Comparison between three distinct perceptions to the new solitary solutions of the generalized Hirota–Satsuma coupling KDV system

Abstract

In this paper, we will implement a comparison between three different perceptions to the behavior of the exact solution to the generalized Hirota–Satsuma coupling Korteweg–de Vries System (GHSCKDVS). The proposed model plays a vital role in different branches of physics and applied mathematics. Specially, this model describes dispersive waves as the shallow water waves in hydrodynamics and it has various types of solutions like soliton solutions and traveling wave solutions. These three various visions to the behavior of the exact solution are established via three various techniques that have three different mathematical analyses.
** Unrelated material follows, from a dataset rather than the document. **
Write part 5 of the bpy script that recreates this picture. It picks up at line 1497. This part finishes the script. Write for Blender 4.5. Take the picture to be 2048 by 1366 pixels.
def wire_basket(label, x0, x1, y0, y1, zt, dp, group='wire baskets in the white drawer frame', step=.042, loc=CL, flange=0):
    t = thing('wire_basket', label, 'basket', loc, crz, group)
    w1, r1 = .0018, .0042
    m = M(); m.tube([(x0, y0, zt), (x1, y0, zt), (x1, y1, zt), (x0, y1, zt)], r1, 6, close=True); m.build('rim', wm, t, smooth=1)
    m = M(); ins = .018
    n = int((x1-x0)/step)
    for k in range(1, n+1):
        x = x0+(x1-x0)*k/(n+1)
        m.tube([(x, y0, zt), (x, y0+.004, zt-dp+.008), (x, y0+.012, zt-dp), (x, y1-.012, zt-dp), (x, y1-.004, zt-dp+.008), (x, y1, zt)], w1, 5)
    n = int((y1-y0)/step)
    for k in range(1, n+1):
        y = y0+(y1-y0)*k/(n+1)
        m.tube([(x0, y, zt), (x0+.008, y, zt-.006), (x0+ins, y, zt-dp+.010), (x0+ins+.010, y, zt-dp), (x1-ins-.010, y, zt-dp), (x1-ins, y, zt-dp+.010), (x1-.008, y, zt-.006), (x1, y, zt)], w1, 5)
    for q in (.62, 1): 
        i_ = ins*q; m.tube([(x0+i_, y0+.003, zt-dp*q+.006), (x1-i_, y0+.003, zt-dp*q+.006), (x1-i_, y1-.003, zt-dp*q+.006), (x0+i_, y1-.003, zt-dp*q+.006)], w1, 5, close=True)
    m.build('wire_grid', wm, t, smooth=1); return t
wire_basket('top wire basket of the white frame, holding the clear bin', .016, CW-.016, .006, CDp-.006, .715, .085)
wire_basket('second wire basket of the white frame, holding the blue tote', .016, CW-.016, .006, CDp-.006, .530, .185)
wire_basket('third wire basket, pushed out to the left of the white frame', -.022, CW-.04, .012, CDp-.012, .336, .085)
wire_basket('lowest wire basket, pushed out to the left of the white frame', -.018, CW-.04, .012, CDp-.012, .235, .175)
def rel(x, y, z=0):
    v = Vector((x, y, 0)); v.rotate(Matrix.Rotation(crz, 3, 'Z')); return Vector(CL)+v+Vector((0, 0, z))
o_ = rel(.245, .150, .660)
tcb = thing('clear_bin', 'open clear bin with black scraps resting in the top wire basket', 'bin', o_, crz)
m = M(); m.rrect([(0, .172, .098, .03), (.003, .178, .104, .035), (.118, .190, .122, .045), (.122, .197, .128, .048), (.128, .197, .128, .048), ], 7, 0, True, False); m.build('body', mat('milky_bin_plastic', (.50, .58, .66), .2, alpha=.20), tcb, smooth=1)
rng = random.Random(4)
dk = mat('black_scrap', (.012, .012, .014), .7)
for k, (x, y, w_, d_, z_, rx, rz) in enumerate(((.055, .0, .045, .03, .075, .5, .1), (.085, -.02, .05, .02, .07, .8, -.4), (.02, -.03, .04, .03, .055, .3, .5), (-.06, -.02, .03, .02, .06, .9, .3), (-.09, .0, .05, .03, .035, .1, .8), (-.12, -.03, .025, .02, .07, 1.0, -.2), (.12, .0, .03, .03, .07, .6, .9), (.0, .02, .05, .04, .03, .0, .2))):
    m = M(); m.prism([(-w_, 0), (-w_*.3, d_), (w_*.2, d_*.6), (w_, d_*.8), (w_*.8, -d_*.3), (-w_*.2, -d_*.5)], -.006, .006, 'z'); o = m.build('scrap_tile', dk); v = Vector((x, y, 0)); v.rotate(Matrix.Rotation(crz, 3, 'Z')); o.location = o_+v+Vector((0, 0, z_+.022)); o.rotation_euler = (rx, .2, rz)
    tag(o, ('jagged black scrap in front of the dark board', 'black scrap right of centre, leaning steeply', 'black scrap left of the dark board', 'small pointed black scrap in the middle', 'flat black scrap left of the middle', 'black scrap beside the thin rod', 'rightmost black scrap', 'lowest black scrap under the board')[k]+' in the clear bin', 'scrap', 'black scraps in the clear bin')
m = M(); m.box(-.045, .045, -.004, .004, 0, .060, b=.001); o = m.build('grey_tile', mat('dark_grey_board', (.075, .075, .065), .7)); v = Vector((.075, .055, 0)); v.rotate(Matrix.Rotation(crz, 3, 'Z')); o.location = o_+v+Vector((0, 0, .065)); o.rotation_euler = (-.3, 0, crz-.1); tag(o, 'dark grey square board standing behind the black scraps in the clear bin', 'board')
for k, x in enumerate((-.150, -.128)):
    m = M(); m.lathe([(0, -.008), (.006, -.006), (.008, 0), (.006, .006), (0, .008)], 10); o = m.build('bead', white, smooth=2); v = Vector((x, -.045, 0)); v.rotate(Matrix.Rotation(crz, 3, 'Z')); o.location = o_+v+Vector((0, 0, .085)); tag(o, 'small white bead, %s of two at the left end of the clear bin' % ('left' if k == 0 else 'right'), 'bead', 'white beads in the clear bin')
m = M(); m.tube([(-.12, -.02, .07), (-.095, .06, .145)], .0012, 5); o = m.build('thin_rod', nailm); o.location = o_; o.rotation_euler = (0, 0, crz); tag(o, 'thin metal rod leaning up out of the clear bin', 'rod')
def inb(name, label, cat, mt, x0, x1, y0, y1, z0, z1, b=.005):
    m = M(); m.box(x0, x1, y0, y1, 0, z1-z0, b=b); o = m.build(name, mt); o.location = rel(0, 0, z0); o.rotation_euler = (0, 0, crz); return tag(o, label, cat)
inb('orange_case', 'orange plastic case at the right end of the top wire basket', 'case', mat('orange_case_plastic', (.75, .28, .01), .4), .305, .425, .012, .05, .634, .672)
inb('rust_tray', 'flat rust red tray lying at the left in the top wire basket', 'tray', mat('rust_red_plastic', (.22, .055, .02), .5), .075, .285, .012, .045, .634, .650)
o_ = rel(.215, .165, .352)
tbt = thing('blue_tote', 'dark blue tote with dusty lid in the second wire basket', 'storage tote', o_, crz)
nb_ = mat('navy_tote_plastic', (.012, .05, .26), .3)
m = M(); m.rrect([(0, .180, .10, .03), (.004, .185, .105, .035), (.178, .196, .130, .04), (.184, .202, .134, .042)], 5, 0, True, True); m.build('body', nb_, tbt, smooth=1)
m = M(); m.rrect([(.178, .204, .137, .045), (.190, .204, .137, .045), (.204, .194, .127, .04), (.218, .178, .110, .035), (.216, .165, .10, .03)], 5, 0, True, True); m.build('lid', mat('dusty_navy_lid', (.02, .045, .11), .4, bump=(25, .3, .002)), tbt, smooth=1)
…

These three important different techniques are the Paul–Painlevé approach method (PPAM) examined previously to extract the exact solutions for many nonlinear partial differential equations (NLPDE) and achieved good results, the Ricatti–Bernolli Sub-ODE method (RBSODM) which is one of the famous ansatze approaches that doesn’t surrender to the balance rule, treats the balance rule fails and realizes impressive forms of the exact solutions. Many new various types of soliton solutions as hyperbolic and trigonometric function solutions, represented by the M-shaped, W-shaped, kink, anti-kink and dark soliton solutions have been established via these two methods. Moreover, we will document the identical numerical solutions for all achieved exact solutions realized by the two methods mentioned above via the famous numerical variational iteration method (VIM) that usually gives good results. The powerful of our achieved numerical solutions related to that their initial conditions emerged from the extracted exact solutions.